Czuję się lepiej przygotowany. Trzeba poszukiwać różnych rezerw. Rajd wbrew pozorom to nie tylko jazda na odcinku, ale też to, co jest między startami. Rozmawiałem z wieloma ludźmi, bo w dużej mierze chodzi o znalezienie wspólnego języka. Te przygotowania są bezcenne, bo głowa cały czas musi być chłodna. Nie jest to łatwe, bo czynników potęgujących stres jest co nie miara. Za chwilę wystartuję w Rajdzie Polski, przed swoją publicznością, na swojej ziemi. Presja jest duża, ale nie mogę się jej poddać.

A łatwo mieć chłodną głowę, kiedy jedzie się 140 kilometrów na godzinę w lesie?

O dziwo tak. Po jakimś czasie wpadamy w taki automatyzm, że nie myślimy o tym, co robimy, tylko robimy to, co musimy.

I prędkości nie robią na tobie żadnego wrażenia?

To dla nas rutyna. Prędkości nie robią większego wrażenia, aczkolwiek jak jeździ się naprawdę szybko i widzi się, że drzewa się zawężają, droga robi się bardzo wąska, to jest chwila grozy i przemyśleń. Ale nie można w to za bardzo odpływać. Trzeba się skupić i pruć jak najszybciej przed siebie. O to w tym sporcie chodzi.

Walka z samym sobą, stresem i przeciwnikami.
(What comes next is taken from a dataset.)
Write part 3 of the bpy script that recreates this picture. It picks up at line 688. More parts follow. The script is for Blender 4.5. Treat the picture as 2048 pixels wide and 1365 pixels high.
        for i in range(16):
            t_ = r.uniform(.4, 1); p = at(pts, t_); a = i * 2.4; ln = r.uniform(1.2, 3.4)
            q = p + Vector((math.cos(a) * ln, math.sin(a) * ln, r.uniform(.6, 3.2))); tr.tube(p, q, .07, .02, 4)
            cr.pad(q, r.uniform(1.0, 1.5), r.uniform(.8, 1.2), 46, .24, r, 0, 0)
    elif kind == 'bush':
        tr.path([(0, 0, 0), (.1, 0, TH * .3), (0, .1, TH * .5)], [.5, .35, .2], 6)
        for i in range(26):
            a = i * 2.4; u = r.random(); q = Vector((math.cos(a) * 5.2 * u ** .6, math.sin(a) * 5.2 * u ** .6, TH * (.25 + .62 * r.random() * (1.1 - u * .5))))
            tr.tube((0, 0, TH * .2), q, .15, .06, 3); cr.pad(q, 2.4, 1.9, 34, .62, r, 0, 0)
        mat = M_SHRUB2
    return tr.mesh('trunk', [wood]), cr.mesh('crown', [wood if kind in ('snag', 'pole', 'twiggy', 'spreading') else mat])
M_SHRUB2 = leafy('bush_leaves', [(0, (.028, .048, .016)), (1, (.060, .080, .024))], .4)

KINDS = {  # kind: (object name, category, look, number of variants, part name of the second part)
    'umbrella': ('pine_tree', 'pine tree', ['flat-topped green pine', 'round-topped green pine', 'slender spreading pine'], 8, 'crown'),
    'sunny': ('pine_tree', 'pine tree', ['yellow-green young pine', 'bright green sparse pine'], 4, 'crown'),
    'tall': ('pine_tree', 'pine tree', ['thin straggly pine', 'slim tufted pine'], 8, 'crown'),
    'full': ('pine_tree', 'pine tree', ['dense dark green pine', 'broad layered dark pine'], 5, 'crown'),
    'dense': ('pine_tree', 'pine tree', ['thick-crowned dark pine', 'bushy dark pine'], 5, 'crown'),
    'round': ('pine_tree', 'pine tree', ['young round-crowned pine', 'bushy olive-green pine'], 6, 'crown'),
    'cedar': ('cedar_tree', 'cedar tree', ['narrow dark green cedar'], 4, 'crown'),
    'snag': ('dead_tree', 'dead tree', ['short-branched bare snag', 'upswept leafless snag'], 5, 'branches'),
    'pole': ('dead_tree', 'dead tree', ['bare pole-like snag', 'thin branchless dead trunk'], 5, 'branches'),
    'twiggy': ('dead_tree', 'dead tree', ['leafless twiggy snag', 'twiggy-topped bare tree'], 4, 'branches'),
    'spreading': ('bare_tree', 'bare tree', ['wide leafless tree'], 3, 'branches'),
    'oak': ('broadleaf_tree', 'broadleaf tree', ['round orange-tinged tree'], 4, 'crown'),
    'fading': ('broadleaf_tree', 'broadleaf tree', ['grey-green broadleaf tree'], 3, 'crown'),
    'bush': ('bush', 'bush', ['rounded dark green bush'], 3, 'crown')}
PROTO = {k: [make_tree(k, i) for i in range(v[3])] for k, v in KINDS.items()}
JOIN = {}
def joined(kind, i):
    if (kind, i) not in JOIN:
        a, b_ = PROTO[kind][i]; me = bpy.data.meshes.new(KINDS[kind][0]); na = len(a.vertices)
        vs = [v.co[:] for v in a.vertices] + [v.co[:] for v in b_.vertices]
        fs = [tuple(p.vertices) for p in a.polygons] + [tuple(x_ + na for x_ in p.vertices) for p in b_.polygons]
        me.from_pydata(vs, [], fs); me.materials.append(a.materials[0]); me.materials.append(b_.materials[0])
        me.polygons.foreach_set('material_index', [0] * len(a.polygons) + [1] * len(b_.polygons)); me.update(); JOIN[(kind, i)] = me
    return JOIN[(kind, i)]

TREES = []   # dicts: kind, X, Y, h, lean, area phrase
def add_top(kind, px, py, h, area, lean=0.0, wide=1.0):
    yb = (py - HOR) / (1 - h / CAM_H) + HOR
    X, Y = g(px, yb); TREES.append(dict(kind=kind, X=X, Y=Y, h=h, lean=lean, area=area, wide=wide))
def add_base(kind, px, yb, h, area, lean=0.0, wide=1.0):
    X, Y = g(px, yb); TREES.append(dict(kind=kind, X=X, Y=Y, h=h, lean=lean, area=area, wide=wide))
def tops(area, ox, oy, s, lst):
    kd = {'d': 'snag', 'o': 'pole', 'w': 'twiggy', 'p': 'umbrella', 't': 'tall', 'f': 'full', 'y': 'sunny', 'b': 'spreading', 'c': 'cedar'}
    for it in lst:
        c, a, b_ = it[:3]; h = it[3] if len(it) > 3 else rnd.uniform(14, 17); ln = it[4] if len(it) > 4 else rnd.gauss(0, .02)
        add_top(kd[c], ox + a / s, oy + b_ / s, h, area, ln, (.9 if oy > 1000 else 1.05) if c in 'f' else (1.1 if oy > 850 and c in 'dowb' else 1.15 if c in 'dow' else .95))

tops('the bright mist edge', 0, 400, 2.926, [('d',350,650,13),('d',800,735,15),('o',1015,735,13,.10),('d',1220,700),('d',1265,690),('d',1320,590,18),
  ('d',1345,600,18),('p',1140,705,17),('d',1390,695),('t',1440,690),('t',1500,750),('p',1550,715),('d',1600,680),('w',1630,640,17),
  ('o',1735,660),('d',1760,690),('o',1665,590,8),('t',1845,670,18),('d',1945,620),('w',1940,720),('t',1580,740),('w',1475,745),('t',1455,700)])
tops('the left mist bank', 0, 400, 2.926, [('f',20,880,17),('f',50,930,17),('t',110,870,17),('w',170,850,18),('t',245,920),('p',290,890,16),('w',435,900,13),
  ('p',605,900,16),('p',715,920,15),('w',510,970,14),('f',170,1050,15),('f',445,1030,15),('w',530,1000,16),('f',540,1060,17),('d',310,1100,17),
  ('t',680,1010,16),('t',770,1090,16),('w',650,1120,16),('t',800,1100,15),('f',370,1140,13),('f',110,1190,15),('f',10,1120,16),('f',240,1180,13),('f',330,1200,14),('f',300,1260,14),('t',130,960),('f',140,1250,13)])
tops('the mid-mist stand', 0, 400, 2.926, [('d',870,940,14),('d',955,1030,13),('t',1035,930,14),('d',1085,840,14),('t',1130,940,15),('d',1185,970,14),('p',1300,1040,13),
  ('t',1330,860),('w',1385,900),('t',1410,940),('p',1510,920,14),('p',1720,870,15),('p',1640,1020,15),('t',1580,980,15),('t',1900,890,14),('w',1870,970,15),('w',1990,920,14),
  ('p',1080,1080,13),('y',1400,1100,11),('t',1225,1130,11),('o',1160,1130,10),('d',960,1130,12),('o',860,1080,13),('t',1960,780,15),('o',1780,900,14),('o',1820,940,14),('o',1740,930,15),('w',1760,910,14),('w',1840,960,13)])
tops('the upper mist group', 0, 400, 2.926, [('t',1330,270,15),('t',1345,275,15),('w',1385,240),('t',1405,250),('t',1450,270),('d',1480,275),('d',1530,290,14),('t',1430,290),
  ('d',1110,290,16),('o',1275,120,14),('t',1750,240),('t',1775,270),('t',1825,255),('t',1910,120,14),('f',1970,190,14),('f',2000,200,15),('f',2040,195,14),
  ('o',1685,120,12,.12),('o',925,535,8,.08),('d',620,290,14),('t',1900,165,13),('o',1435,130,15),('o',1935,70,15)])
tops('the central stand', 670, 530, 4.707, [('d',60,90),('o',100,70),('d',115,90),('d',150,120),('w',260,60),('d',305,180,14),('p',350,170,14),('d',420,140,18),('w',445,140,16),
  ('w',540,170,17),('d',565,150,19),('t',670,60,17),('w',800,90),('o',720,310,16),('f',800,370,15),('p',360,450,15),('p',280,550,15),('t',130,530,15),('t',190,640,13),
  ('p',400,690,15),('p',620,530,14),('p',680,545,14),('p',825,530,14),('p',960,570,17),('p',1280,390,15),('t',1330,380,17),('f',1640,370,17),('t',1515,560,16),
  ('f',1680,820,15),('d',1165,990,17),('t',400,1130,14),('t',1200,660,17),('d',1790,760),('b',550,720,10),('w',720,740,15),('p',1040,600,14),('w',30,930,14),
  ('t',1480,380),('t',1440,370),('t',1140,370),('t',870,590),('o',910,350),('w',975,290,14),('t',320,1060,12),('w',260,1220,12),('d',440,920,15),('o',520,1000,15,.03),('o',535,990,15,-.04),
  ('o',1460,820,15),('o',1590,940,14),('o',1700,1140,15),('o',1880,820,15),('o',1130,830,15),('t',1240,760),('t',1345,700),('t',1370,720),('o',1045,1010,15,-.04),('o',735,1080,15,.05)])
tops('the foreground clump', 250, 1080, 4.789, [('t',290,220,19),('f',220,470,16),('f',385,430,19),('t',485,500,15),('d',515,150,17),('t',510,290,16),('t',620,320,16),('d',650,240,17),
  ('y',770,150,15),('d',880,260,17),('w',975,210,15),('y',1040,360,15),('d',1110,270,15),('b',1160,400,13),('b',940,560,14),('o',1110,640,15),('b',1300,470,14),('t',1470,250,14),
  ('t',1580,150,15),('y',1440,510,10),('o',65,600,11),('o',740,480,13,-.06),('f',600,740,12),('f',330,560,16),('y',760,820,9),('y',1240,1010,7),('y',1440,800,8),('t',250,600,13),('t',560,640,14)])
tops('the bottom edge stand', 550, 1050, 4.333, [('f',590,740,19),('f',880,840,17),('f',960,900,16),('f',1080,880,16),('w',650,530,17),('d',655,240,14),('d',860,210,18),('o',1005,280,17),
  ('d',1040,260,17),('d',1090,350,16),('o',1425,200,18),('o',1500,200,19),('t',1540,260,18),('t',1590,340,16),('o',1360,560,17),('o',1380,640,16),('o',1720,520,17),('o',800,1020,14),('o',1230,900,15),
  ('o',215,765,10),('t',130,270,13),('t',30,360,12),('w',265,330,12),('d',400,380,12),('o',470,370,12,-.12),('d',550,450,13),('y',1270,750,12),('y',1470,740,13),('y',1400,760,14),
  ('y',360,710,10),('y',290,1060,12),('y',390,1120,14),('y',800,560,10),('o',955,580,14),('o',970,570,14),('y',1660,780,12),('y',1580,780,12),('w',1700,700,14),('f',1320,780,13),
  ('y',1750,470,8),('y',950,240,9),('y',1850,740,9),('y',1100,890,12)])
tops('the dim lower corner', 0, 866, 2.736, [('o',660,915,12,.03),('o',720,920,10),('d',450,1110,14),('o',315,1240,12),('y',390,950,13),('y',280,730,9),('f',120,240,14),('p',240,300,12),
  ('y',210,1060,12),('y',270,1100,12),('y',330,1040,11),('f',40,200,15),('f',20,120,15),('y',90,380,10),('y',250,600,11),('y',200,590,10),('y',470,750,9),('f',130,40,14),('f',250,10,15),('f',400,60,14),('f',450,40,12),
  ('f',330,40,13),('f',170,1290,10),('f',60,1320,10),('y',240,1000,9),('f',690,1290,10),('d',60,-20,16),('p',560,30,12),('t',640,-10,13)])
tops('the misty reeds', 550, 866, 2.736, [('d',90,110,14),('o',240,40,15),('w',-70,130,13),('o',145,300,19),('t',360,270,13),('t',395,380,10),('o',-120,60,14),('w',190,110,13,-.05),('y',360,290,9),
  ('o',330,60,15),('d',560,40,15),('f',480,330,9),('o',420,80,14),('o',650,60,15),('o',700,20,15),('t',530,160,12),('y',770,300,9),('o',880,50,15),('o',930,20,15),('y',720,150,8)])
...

Dokładnie, bo na trasie jest bardzo dużo niespodziewanych sytuacji. Na przykład kiedy "złapie się kapcia"... nie można o tym myśleć. Trzeba to wyrzucić z głowy i jechać dalej. Traktować każdy odcinek specjalny, jakby był pierwszy. Z pozoru to wydaje się łatwe, ale przy czterech dniach na pełnym skupieniu koncentracja gdzieś tam może spaść, dlatego trzeba wspiąć się wyżyny swoich umiejętności - zarówno jeśli chodzi kondycję fizyczną, jak i psychiczną.

Wielokrotnie powtarzałeś, że polskiego zawodnika mogą zdeprymować polscy kibice i biało-czerwone flagi.

Można się nawet zawiesić. Kiedy jadę odcinek specjalny i widzę polską flagę, to mam ochotę na nią popatrzeć trochę dłużej. Takie czynniki mnie nie rozpraszają - są bardzo miłe, ale kiedy jedzie się w rajdówce i podejmuje się ryzyko, nie ma się czasu na miłe rzeczy. Tak jak wspomniałem wcześniej, trzeba się skupić na swojej pracy. Ale mimo wszystko fajnie, że są polskie flagi, oby było ich jak najwięcej i oby kibice dopisali.

A przy takich kibicach każdy chce spisać się jak najlepiej.

Jeśli wszystko zagra i wykonamy to, co sobie wcześniej założyliśmy, to myślę, że pierwsza piątka WRC2 jest jak najbardziej w zasięgu. Chciałbym być najszybszym Polakiem, ale też nie warto sobie zrobić wewnętrznego ciśnienia.